Coming together—International festival highlights Latino experience

Christen Gee, one of the performers on the ensemble performance of Lovesick, presented by Teatro Luna at the Victory Gardens Theater on Oct. 5, 2017.

By Kendrah Villiesse

Artists from Colombia, Puerto Rico, Mexico, Cuba, New York, Los Angeles and Chicago are coming together through Oct. 29 to discuss health, immigration and political issues as well as to create the first Chicago International Latino Theater Festival. 

Beginning Sept. 29, the festival is showcasing 11 productions from the four countries at various locations including the Victory Gardens Theatre, 2433 N. Lincoln Ave., and the National Museum of Mexican Art, 1852 W. 19th St. Tickets are $15–$25 each. 

Myrna Salazar, Chicago Latino Theater Alliance’s co-founder and executive director, started the organization in October 2016, and her first long-term project for the organization was to create the festival. Salazar said the festival’s purpose is to bring different countries together and embrace Latino culture through storytelling. 

“The organization aims to preserve and promote our cultural heritage by fostering the best works of our Latino playwrights and theater companies,” Salazar said, “and by representing productions that speak of our narrative from the various Latino cultures that are a part of the tapestry of the Chicagoland area.” 

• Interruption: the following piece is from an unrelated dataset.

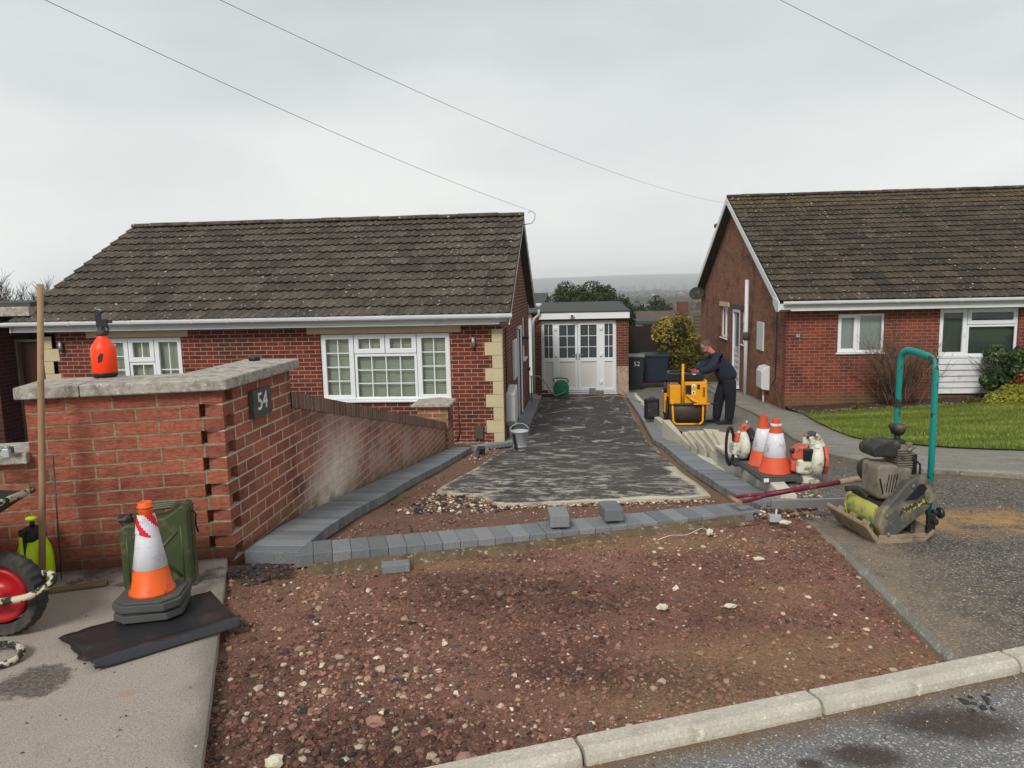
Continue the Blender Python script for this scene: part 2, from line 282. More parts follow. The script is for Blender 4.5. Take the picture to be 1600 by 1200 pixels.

Noticing the limited representation of Latino voices, Carlos Tortolero, president and founder of the National Museum of Mexican Art, wanted to contribute to the festival and provide a platform for the Latino art community by hosting the festival’s first performance, “I, The Worst of All,” by Iraida Tapias.

“There is no large Latino theater complex,” Tortolero said. “If we have a platform, we can show the beauty of the Latino plays and also work to get a complex, so we can get a theater of our own down the line.” 

Salazar said the productions will be presented mainly in Spanish with English subtitles, so everyone will be able to experience the festival. 

Berenice Vargas, associate director of the Chicago Latino Theater Alliance, said most of the productions are political to not only give representation but reflect the nation’s current climate. 

“We just want to also represent our Latino voices, have a wider audience and for them to connect to these experiences,” she said. 

Salazar said she hopes the festival touches the audience with stories from different cultures. 

“[The festival] illustrates the diversity of the Latino experience. When we illustrate the Latino experience, we can showcase it to a broader audience,” Salazar said. “I hope that the Chicago theater community embraces and supports this festival [as it] crosses over to the various cultural groups in Chicago.”